The Sopranos (HBO, US, 1999–2007)
FOREIGN TELEVISION AND ELECTRONIC REFERENCES
- Original title, followed by English title, director’s name, film’s country of origin and release year
Befrielsesbilder/Pictures of a Liberation (Lars von Trier, DK, 1982)
PERMISSIONS
All permissions, including picture permission, must be obtained and paid for by the author. Written permission must be presented before publication.
ILLUSTRATIONS
- All pictures are printed in black & white.
- We accept JPEGs at 300DPI or greater.
- Number all pictures sequentially in text. (Example: figure 1, figure 2, figure 3a, figure 3b, etc.)
- Identify JPEGs within the file title by:
- Author’s name
- Number of picture as it appears sequentially in text
- Include a separate list of illustration captions.
- Number captions to correspond exactly to the illustration number.
- Caption should include credit source. (Example: Fred Astaire in Top Hat. Courtesy British Film Institute.)
PUBLISHING AGREEMENT
Copyright of articles published in Framework rests with Framework and Wayne State University Press, unless otherwise agreed by editors and publisher.
The following is Wayne State University Press’s Self-Archiving and Institutional Repository Policy for Pre-print and Post-print Versions of Articles Submitted to and Published by Wayne State University Press Journals.
- A pre-print is defined as the un-refereed, pre-copyedited, author-version of an article submitted for publication to a Wayne State University Press journal.
- A post-print is defined as the version of an article following peer review that contains author revisions but that has not been copyedited by the Wayne State University Press journal that will publish the article.
- A final is defined as the version of an article that has been copyedited, proofread, and published by the Wayne State University press journal.
- Authors retain the right to make pre-print and post-print versions of their article available on their personal website, institutional repository, or not-for-profit server, including PubMed, upon acceptance by the Wayne State University press journal. Authors are not required to remove pre-print and/or post-print versions after publication.
- A pre-print must be accompanied by this notice: “This is an un-refereed, precopyedited version of an article submitted for publication in (journal title, volume and issue numbers, and year). The definitive publisher-authenticated version is available from Wayne State University Press.”
- A post-print must be accompanied by this notice: “This is a pre-copyedited version of an article accepted for publication in (journal title, volume and issue numbers, and year) following peer review. The definitive publisher-authenticated version is available from Wayne State University Press.”

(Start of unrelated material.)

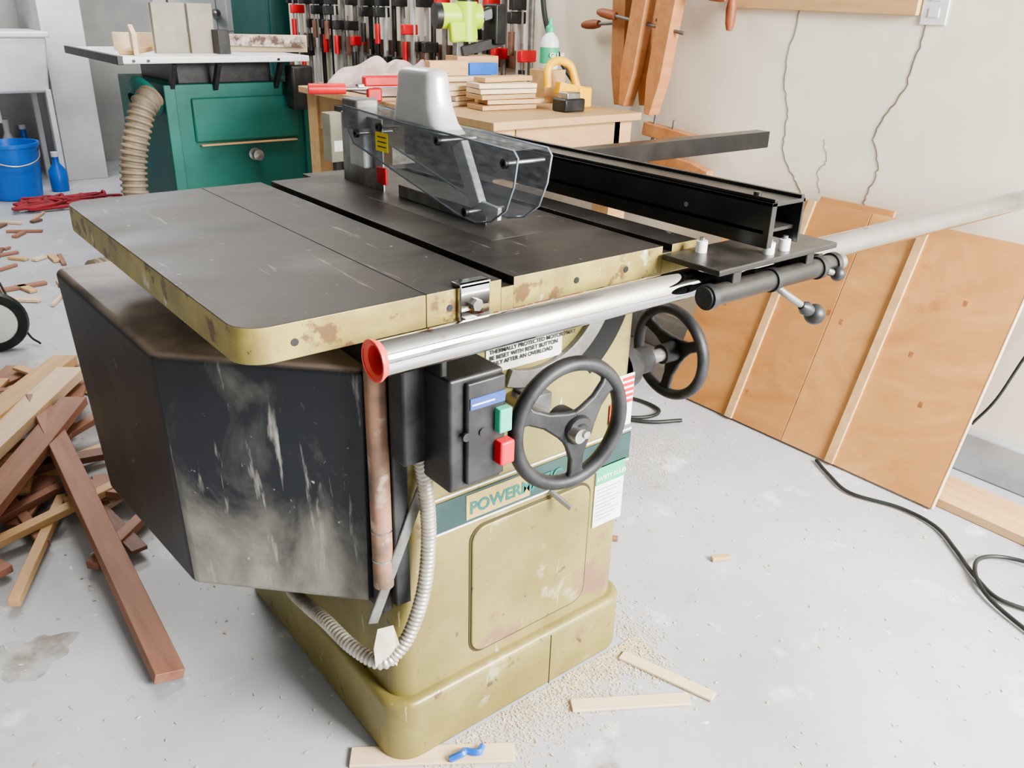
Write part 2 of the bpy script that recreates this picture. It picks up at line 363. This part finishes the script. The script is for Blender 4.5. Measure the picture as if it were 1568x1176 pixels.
mc2=[(.236,.15),(.236,.79),(-.030,.775),(.000,.352),(.213,.140)]
v=[(x,y,.314) for x,y in mb]+[(x,y,.722 if y<.5 else .748) for x,y in mc2]
f=[(0,1,2,3,4),(9,8,7,6,5)]+[(i,5+i,5+(i+1)%5,(i+1)%5) for i in range(5)]
mesh("motor_cover",v,f,[blackcov,smudge],ts,mi=[0,0,0,0,0,1,0],bev=.024,seg=6)
box("motor_cover_flange",.222,.24,.128,.80,.31,.775,plast,ts,bev=.003)
# front rail
RY,RZ=-.0493,.820
sweep("front_rail",[(.126,RY,RZ),(2.02,RY,RZ)],.0212,chrome,ts,seg=40,k=1,caps=False)
lathe("rail_end_cap",[(.0150,.03),(.017,.0),(.022,-.004),(.0246,-.004),(.0248,-.001),(.0225,.003),(.0213,.005)],(.130,RY,RZ),(1,0,0),orangered,ts)
lathe("rail_inner",[(.0001,.02),(.0155,.02)],(.130,RY,RZ),(1,0,0),M("rail_inner_red",(.35,.05,.04),.5,c2=(.3,.04,.03)),ts)
box("rail_clip",.272,.318,-.008,0,.80,.870,chrome,ts,bev=.002)
box("rail_clip_top",.272,.318,-.008,.012,.8645,.870,chrome,ts,bev=.001)
cyl("clip_bolt",(.295,-.008,.842),(.295,-.014,.842),.008,steel,ts,seg=6)
for x in (.28,.60): box("rail_standoff",x,x+.02,-.045,.0,.80,.825,steel,ts)
prism("rear_rail",[(.748,.862),(.748,.815),(.756,.815),(.756,.854),(.795,.854),(.795,.862)],0,.45,1.93,black,ts,bev=.001)
# fence
fn=E("rip_fence",(.78,.35,.87))
fx0,fx1,fz0,fz1=.742,.822,.868,.934
fy0,fy1=-.105,.88
t=.006
prism("fence_face",[(fx0,fz0),(fx0+.012,fz0),(fx0+.012,fz1),(fx0,fz1)],1,fy0,fy1,black,fn,bev=.001)
prism("fence_top",[(fx0,fz1-t),(fx1,fz1-t),(fx1,fz1),(fx0,fz1)],1,fy0,fy1,black,fn,bev=.001)
prism("fence_far_face",[(fx1-t,fz0),(fx1,fz0),(fx1,fz1),(fx1-t,fz1)],1,fy0,fy1,black,fn,bev=.001)
prism("fence_web",[(fx0,fz0+.02),(fx1,fz0+.02),(fx1,fz0+.025),(fx0,fz0+.025)],1,fy0+.01,fy1,black,fn)
for x in (fx0+.004,fx1-.012): prism("fence_lip",[(x,fz1),(x+.008,fz1),(x+.008,fz1+.005),(x,fz1+.005)],1,fy0,fy1,black,fn,bev=.0008)
for y in (.05,.38,.7): cyl("fence_screw",(fx0-.0015,y,.905),(fx0+.002,y,.905),.004,steel,fn,seg=12)
cyl("fence_top_screw",(fx0+.01,-.07,fz1+.004),(fx0+.01,-.07,fz1+.010),.006,black,fn,seg=12)
box("carriage_plate",.632,.92,-.112,-.006,.846,.855,black,fn,bev=.002)
box("carriage_block",.72,.90,-.10,-.015,.842,.85,black,fn,bev=.003)
for x,y in ((.690,-.030),(.768,-.092),(.806,-.092)):
    cyl("levelling_knob",(x,y,.855),(x,y,.872),.0085,white,fn,seg=20); cyl("levelling_bolt",(x,y,.856),(x,y,.877),.004,steel,fn,seg=10)
cyl("lock_bar",(.628,-.093,.812),(.955,-.093,.812),.0155,black,fn)
for x in (.632,.78,.90,.94): cyl("lock_collar",(x,-.093,.812),(x+.012,-.093,.812),.0185,castblack,fn)
cyl("lock_end",(.955,-.093,.812),(.972,-.093,.812),.013,steel,fn)
for x in (.68,.86): box("bar_bracket",x,x+.02,-.10,-.06,.812,.848,black,fn)
sweep("lock_lever",[(.787,-.098,.805),(.80,-.112,.792),(.83,-.123,.772),(.853,-.13,.757)],lambda t:.0055,greyiron,fn,k=6)
ball("lever_ball",(.858,-.131,.754),.0165,plast,fn)
lathe("lever_collar",[(.006,-.03),(.011,-.02),(.008,0)],(.853,-.13,.757),(.85,-.2,-.5),plast,fn)
cyl("second_lever",(.905,-.10,.812),(.93,-.112,.803),.005,greyiron,fn); ball("second_knob",(.935,-.113,.802),.012,plast,fn)
# blade guard
bg=E("blade_guard",(.495,.35,.95))
prof=[(.60,.945),(.57,.940),(.275,.880),(.225,.876),(.185,.885),(.150,.908),(.133,.945),(.126,.985),(.135,.994),(.30,.998),(.44,1.000),(.63,1.008),(.635,.985)]
for x in (.462,.524): 
    prism("guard_plate",prof,0,x,x+.0035,glass,bg,bev=.0008)
    sweep("guard_plate_edge",[(x+.0018,y,z) for y,z in prof+[prof[0]]],.0018,edgeglass,bg,seg=6,k=1)
top=prof[8:12]
v=[]
for (y,z) in top: v+= [(.4655,y,z),(.524,y,z)]
mesh("guard_top_skin",v,[(2*i,2*i+1,2*i+3,2*i+2) for i in range(len(top)-1)],glass,bg)
for (y,z) in ((.150,.975),(.245,.888),(.32,.985),(.50,.985),(.58,.965)):
    cyl("guard_screw",(.456,y,z),(.532,y,z),.003,steel,bg,seg=10); cyl("guard_knob",(.456,y,z),(.462,y,z),.007,plast,bg)
plank("guard_inner_arm",(.495,.31,.98),(.495,.26,.892),.028,.014,silver,bg,up=(1,0,0))
plank("guard_lower_bar",(.495,.265,.892),(.495,.205,.888),.02,.008,silver,bg,up=(1,0,0))
sec=[(.315,.490,.048,.992),(.338,.480,.054,1.005),(.352,.474,.050,1.03),(.359,.470,.045,1.055),(.360,.470,.042,1.072),(.364,.466,.037,1.081),(.378,.456,.020,1.085)]
v=[];f=[]
for (ya,yb,w_,z) in sec:
    pr_=rrect(.495-w_/2,.495+w_/2,ya,yb,w_*.42,5)
    v+= [(x,y,z) for x,y in pr_]; k_=len(pr_)
for i in range(len(sec)-1):
    for j in range(k_): f.append((i*k_+j,i*k_+(j+1)%k_,(i+1)*k_+(j+1)%k_,(i+1)*k_+j))
f.append(tuple((len(sec)-1)*k_+j for j in range(k_)))
mesh("dust_hood",v,f,silver,bg,smooth=True)
box("splitter",.493,.497,.55,.70,.862,.99,steel,bg,bev=.001)
box("rear_mount",.472,.518,.60,.655,.965,1.020,greyiron,bg,bev=.004)
box("rear_mount_low",.475,.515,.585,.64,.90,.97,silver,bg,bev=.004)
box("red_pawl",.468,.474,.50,.53,.885,.915,red,bg)
box("blade_arc",.4945,.4965,.24,.50,.862,.885,greyiron,bg)
box("warning_label",.4605,.4618,.475,.515,.945,.976,yellow,bg,bev=0)
for z in (.952,.960,.968): box("warning_line",.4600,.4606,.48,.508,z,z+.002,black,bg,bev=0)
# ------------------------------------------------------------ plywood panels leaning on the wall
pp=E("plywood_panel",(1.9,.45,.3))
def leanbox(nm,ya,yb,s0,s1,o0,o1,mat,bev=.001):
    B=Vector((1.775,0,.003)); T=Vector((2.045,0,.660)); d_=(T-B); L=d_.length; d_.normalize(); nrm=Vector((-d_.z,0,d_.x))
    v=[]
    for s_ in (s0,s1):
        for y in (ya,yb):
            for o_ in (o0,o1): v.append(B+d_*L*s_+nrm*o_+Vector((0,y,0)))
    f=[(0,1,3,2),(4,6,7,5),(0,4,5,1),(2,3,7,6),(0,2,6,4),(1,5,7,3)]
    return mesh(nm,v,f,mat,pp,bev=bev)
leanbox("panel_sheet_a",-.03,.435,0,1,0,.012,ply2)
leanbox("panel_sheet_b",.437,.90,0,1,0,.012,ply)
leanbox("panel_edge",-.034,-.030,0,1,0,.013,pale)
for y in (.27,.63): leanbox("batten",y-.013,y+.013,0,1,.012,.022,pine)
leanbox("panel_upper_piece",.38,.62,.90,1.03,-.014,-.002,ply)
random.seed(11)
for k_ in range(9):
    y=random.uniform(.02,.86); s0=random.uniform(.1,.9)
    leanbox("knot",y-.006,y+.006,s0-.011,s0+.011,.0115,.0122,knotm,bev=.0045)
plank("floor_board",(1.86,-.9,.013),(1.875,.02,.013),.15,.024,pine)
plank("floor_board.001",(1.72,-.42,.02),(1.80,-.30,.02),.04,.035,pale)
sweep("power_cable",[(1.745,.30,.008),(1.70,.23,.008),(1.66,.14,.008),(1.70,.02,.008),(1.69,-.08,.008),(1.63,-.16,.008),(1.56,-.24,.008),(1.52,-.32,.008),(1.58,-.42,.008),(1.70,-.36,.02),(1.69,-.25,.012),(1.60,-.22,.018),(1.50,-.30,.01),(1.42,-.50,.008)],.005,rubber,None,seg=8)
sweep("power_cable.001",[(2.02,.02,.16),(2.03,-.02,.25),(2.04,-.06,.40),(2.05,-.12,.55)],.004,rubber,None,seg=8)
sweep("power_cable.002",[(1.30,1.05,.009),(1.45,.86,.009),(1.55,.78,.009),(1.62,.80,.009),(1.60,.92,.009),(1.45,1.0,.012),(1.44,.90,.009),(1.52,.76,.009),(1.62,.70,.009)],.006,rubber,None,seg=8)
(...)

- A PDF of the final version of an article may be deposited by authors on their personal website, institutional repository, or not-for-profit server 12 months after publication. Wayne State University Press charges $25 for the processing of requests for final articles.
Other uses by authors must be authorized by the Permissions Department at Wayne State University Press.
PUBLICATION RIGHT
Framework reserves the right to not publish commissioned work.